Re: Kto ma w końcu racje?????

Postprzez polex » poniedziałek 02 stycznia 2012, 09:27

Dopóki nie zostaną wprowadzone jednoznaczne przepisy dot. ruchu na rondach, dopóty będziemy mieli do czynienia z takimi różnymi interpretacjami tej samej sytuacji.
Osobiście wątpię, by taka zmiana mogła nastąpić - musiałaby ona uwzględniać zbyt wiele czynników, które wpływają na sposób poruszania się po rondzie, począwszy od wielkości ronda, na fakcie zastosowania sygnalizacji świetlnej (lub bez niej) kończąc.

Niestety, spotykamy się z tzw. "szkołami" na kursach NJ. Wprowadza to spory zamęt w głowach kierujących, gdy stykają się na drodze z odmienną "szkołą".
Nie wiem co stoi na przeszkodzie, by ujednolicić szkolenie.
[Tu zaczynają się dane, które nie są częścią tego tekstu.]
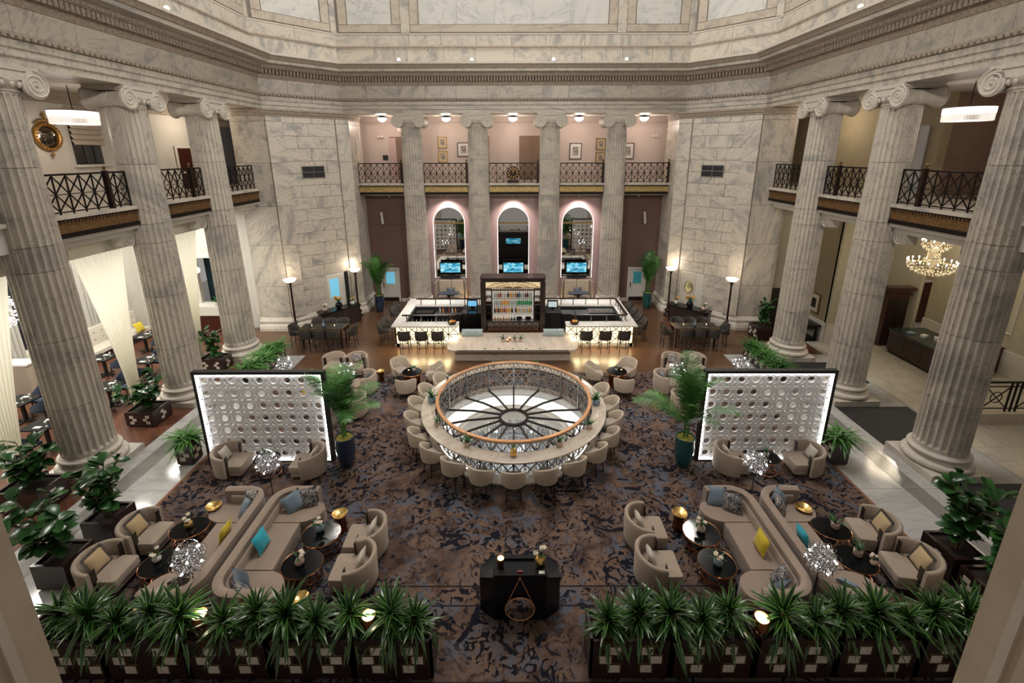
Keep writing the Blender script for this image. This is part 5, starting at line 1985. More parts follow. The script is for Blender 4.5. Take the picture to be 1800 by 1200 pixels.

Wydaje mi się, że nie powinno to być trudne. Jeśli by jednak okazało się to niewykonalne :twisted: to mam ze swojej strony apel do instruktorów (przynajmniej tych czytających to forum):
uczcie tak jak dotychczas, ale informujcie kursantów o istnieniu innych szkół bez wskazywania, która szkoła jest lepsza/prawidłowa.
...............Na PoRD świat się nie kończy; korzystaj też ze zdrowego rozsądku.
............................................Obrazek
polex
 
Posty: 269
Dołączył(a): środa 28 grudnia 2011, 17:58

Re: Kto ma w końcu racje?????

Postprzez lith » poniedziałek 02 stycznia 2012, 11:02

No to powodzenia na większym rondzie z takim podejściem. Juz widzę- kilkanaście samochodów na zewnętrznym pasie i kopan z notesikiem prowadzący dochodzenie kto skąd przyjechał i komu przed maskę mogę wjechać.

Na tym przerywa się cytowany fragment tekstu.